Osaka Gas in collaboration with Marubeni Corp and Peru LNG will work on the production and liquefaction of e-methane at Peru LNG's terminal. [Image credit: Osaka Gas]

By Shardul Sharma

Japan’s Osaka Gas in collaboration with Marubeni Corporation and Peru LNG will work on the production and liquefaction of e-methane at Peru LNG's liquefaction terminal. Recently, Osaka Gas announced that the partners will undertake a joint detailed study as a pre front-end engineering and design (pre-FEED) stage activity, following a joint feasibility study launched in July 2022. The objective of this collaboration is to produce approximately 60,000 tonnes of e-methane annually by 2030.

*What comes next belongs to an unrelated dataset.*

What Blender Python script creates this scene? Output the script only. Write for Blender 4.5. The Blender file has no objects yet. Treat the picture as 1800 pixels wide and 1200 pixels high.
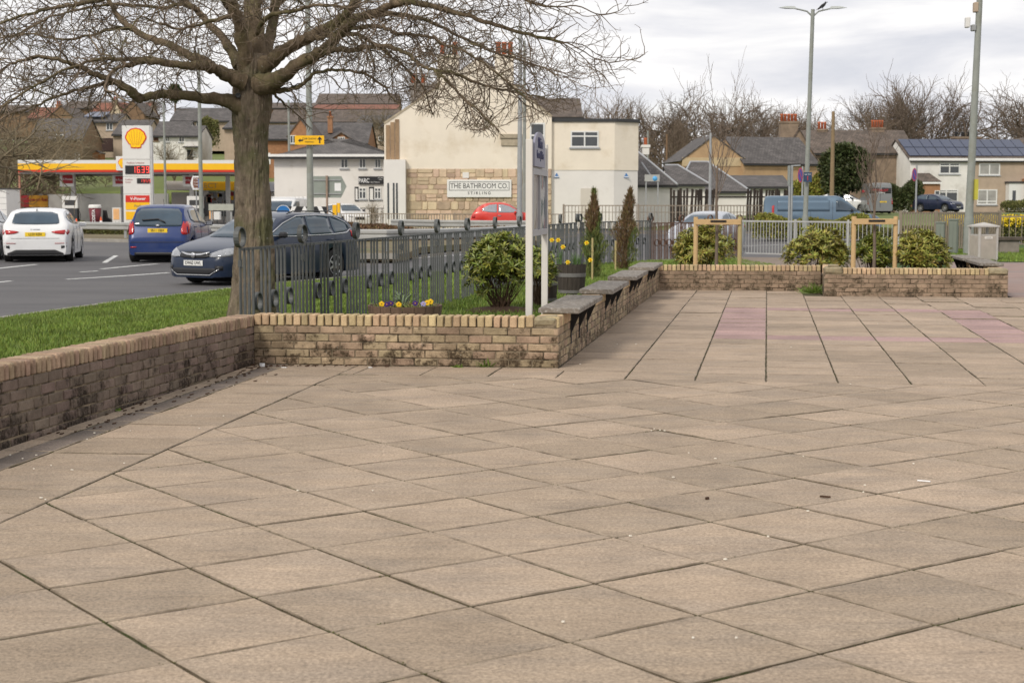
import bpy, bmesh, math, random
import numpy as np
from mathutils import Vector, Matrix, Quaternion
from mathutils.bvhtree import BVHTree

R = math.radians
random.seed(11)
sc = bpy.context.scene
COL = sc.collection

# ------------------------------------------------------------------ camera
CAMH, FPX, HORY = 1.52, 2700.0, 360.0          # eye height (m), focal length (px of 1800), horizon row
PITCH = math.atan((600 - HORY) / FPX)
cam_d = bpy.data.cameras.new("camera"); cam = bpy.data.objects.new("camera", cam_d); COL.objects.link(cam)
cam.location = (0, 0, CAMH); cam.rotation_euler = (math.pi / 2 - PITCH, 0, 0)
cam_d.sensor_width = 36; cam_d.lens = 36 * FPX / 1800
cam_d.clip_start = 0.1; cam_d.clip_end = 12000
cam_d.dof.use_dof = True; cam_d.dof.focus_distance = 13.0; cam_d.dof.aperture_fstop = 6.3
sc.camera = cam

# ------------------------------------------------------------------ light
SUN_EL, SUN_AZ = R(40), R(212)                  # azimuth clockwise from +Y (view direction): behind the camera, to its left
w = bpy.data.worlds.new("World"); sc.world = w; w.use_nodes = True
nt = w.node_tree; nt.nodes.clear()
out = nt.nodes.new('ShaderNodeOutputWorld')
sky = nt.nodes.new('ShaderNodeTexSky'); sky.sky_type = 'NISHITA'; sky.sun_disc = False
sky.sun_elevation = SUN_EL; sky.sun_rotation = SUN_AZ
bg1 = nt.nodes.new('ShaderNodeBackground'); bg1.inputs[1].default_value = 0.10
nt.links.new(sky.outputs[0], bg1.inputs[0])
bg2 = nt.nodes.new('ShaderNodeBackground'); bg2.inputs[1].default_value = 1.0
tc = nt.nodes.new('ShaderNodeTexCoord')
mp = nt.nodes.new('ShaderNodeMapping'); mp.inputs['Scale'].default_value = (1.0, 1.0, 4.2)
nt.links.new(tc.outputs['Generated'], mp.inputs[0])
n1 = nt.nodes.new('ShaderNodeTexNoise'); n1.inputs['Scale'].default_value = 6.0; n1.inputs['Detail'].default_value = 9; n1.inputs['Roughness'].default_value = .56
n1.inputs['Distortion'].default_value = .35
nt.links.new(mp.outputs[0], n1.inputs['Vector'])
cr = nt.nodes.new('ShaderNodeValToRGB')
cr.color_ramp.elements[0].position = .32; cr.color_ramp.elements[0].color = (.66, .675, .73, 1)
cr.color_ramp.elements[1].position = .55; cr.color_ramp.elements[1].color = (.93, .92, .92, 1)
e = cr.color_ramp.elements.new(.45); e.color = (.80, .80, .83, 1)
nt.links.new(n1.outputs[0], cr.inputs[0]); nt.links.new(cr.outputs[0], bg2.inputs[0])
n2 = nt.nodes.new('ShaderNodeTexNoise'); n2.inputs['Scale'].default_value = 2.2; n2.inputs['Detail'].default_value = 5
nt.links.new(mp.outputs[0], n2.inputs['Vector'])
mr = nt.nodes.new('ShaderNodeMapRange'); mr.inputs[1].default_value = .28; mr.inputs[2].default_value = .42; mr.inputs[3].default_value = .72; mr.inputs[4].default_value = 1.0
nt.links.new(n2.outputs[0], mr.inputs[0])
mx = nt.nodes.new('ShaderNodeMixShader')
nt.links.new(mr.outputs[0], mx.inputs[0]); nt.links.new(bg1.outputs[0], mx.inputs[1]); nt.links.new(bg2.outputs[0], mx.inputs[2])
nt.links.new(mx.outputs[0], out.inputs[0])

sd = bpy.data.lights.new("sun", 'SUN'); sun = bpy.data.objects.new("sun", sd); COL.objects.link(sun)
sd.energy = 2.0; sd.angle = R(11); sd.color = (1.0, .93, .82)
_d = Vector((math.sin(SUN_AZ) * math.cos(SUN_EL), math.cos(SUN_AZ) * math.cos(SUN_EL), math.sin(SUN_EL)))
sun.rotation_euler = _d.to_track_quat('Z', 'Y').to_euler()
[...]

The companies intend to delve into various aspects of the e-methane project, including terms and conditions for e-methane feedstock procurement, specifications for e-methane plant construction, and an in-depth analysis of the business feasibility for producing, liquefying, and supplying of e-methane to markets in Japan, Peru, and beyond.

The outcome of the pre-FEED study will guide the three partners in making an investment decision by 2025, with the aim of initiating e-methane production by 2030. The prior feasibility study verified the viability of producing e-methane at competitive costs within Peru LNG's natural gas liquefaction terminal.

The process utilises carbon dioxide recovered from the terminal facility and green hydrogen generated from renewable energy sources, such as hydro, solar, and wind power, available in the terminal's vicinity.

Yasushi Endo, who is in charge of Osaka Gas’ carbon-neutral business development internationally at the company's Osaka headquarters, discusses the project with GasPathways.

Q. The Peru LNG e-methane project has entered the pre-FEED stage. How long will it take to complete this phase?

A.  We aim to complete the pre-FEED by the end of March 2024.

Q. Tell us about the reasons to select Peru LNG liquefaction terminal for the project.

A.  There are two major reasons. One is the abundance of hydropower and the great potential of renewable energy sources in Peru, such as favourable sunlight and wind conditions. Renewable energy costs are a significant determinant of e-methane production costs. The other major reason is the Peru LNG terminal itself. As we consider exporting e-methane produced in Peru to Japan, Peru LNG’s liquefaction and shipping capabilities are attractive features for our e-methane initiative.

Q. What kind of demand potential do you see for e-methane in Peru and the nearby regions?

A. e-methane’s demand potential in Peru and neighboring countries will be examined in the pre-FEED.

Q. In Japan, where will Osaka Gas use the e-methane sourced from Peru LNG project?

A. We plan to provide e-methane sourced from Peru LNG to end users for their homes, businesses, and power generation. Our ultimate goal is to use e-methane to replace most of the existing fossil fuel-based gas in Japan.

Q. To what extent can e-methane development future-proof investment in new gas infrastructure on the path to net-zero?

A. e-methane consists of the same main component as natural gas and can be used in the existing gas infrastructure and customers’ gas equipment, making it possible to achieve a smooth energy transition at lower costs compared to other options. e-methane is gaining increasing recognition as a new type of energy that will realize the carbon neutrality of the gas supplied to the market.

We aim to achieve 1% e-methane in the gas grid (60mn Nm3/year) by 2030. To that end, we are studying the possibility of producing e-methane at 13 locations overseas. We plan to proceed with each project by going through feasibility studies, pre-FEED, and FEED before making FID on our first e-methane production in fiscal 2025. Among our projects, including those four projects we have so far announced, Cameron in the US, Tallgrass in the US, Santos in Australia, and IHI-Petronas in Malaysia, we will narrow down the candidate projects for our first e-methane production.

Q. What are some of the major environmental benefits of e-methane?

A. e-methane does not increase the amount of CO2 in the atmosphere because the emissions from using e-methane are offset by the CO2 captured; that is, CO2 is recycled in e-methane's life cycle. While green hydrogen has been the front runner as a solution to decarbonization, carbon-recycled fuels have attracted increasing attention recently due to their nature of not increasing emissions in the atmosphere.